City to replace a portion of sewer lines that will ease downtown flow
Published 12:07 am Wednesday, April 30, 2025
By Elisabeth Strillacci
KANNAPOLIS — The city council Monday night addressed project approval and funding for the less than pretty but so essential work on the Downtown Sewer Outfall Rehabilitation project.
The contract was awarded to the low bidder, Carolina Siteworks, Inc. for $3,723,313, but nearly half of that will come from previous unspent bond funds.
The project, according to staff reports, is “required to create gravity sewer conveyance capacity for Block 5, Block 6, Plant 4 site, the old Post Office site, residential project at Vance and W D Street and further redevelopment of areas in the downtown area.”
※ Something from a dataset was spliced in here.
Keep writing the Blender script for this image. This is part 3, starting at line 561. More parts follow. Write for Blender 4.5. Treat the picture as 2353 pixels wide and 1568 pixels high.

Carolina Siteworks will take on the replacement and/or rehabilitation of 4,929 linear feet, or nearly one mile of 18-inch pipe and just over 200 feet of 24-inch pipe. Both are significant improvements over the current piping which ranges in width from six to 24 inches and is about 72 years old.
Because of its age and its initial narrow width, that has been further narrowed and damaged by age and use, the current piping allows significant rainwater to seep in and is at capacity. The new pipe will eliminate essentially all inflow of rainwater.
All of the new pipe along the near one-mile stretch will now be one size, 18 inches, instead of a mixed bag of sizes, and that width is enough to support not only the growth that has already happened in downtown’s core, but the anticipated growth around it.
The final discharge of the downtown sewer lines are also to be moved. Currently they are attached to the city’s 2-inch gravity outfall, but this project will move them to the WSACC Interceptor, giving relief to the city’s outfall which is nearing capacity.
“This project was identified in the 2018 Water and Sewer Fund CIP Update as one of the top priorities for the Utility System,” said the report, and seven years later it is being taken care of.
The budget amendment that was adopted to provide the funds for this project require a transfer from the fund balance, and into the Capital Projects Fund, $1,639,254. The approximate $1.4 million balance will come from unused bond monies.
As noted in the report, prepared for the council by Finance Director Brian Roberts and Director of Water Resources Alex Anderson, “failure to approve this project will prohibit additional development requiring sewer capacity within portions of the downtown area.”
Council members agreed unanimously that given the work and effort put in to Downtown Kannapolis Inc. and the pride in the development for the community, addressing issues with the sewer lines is a priority.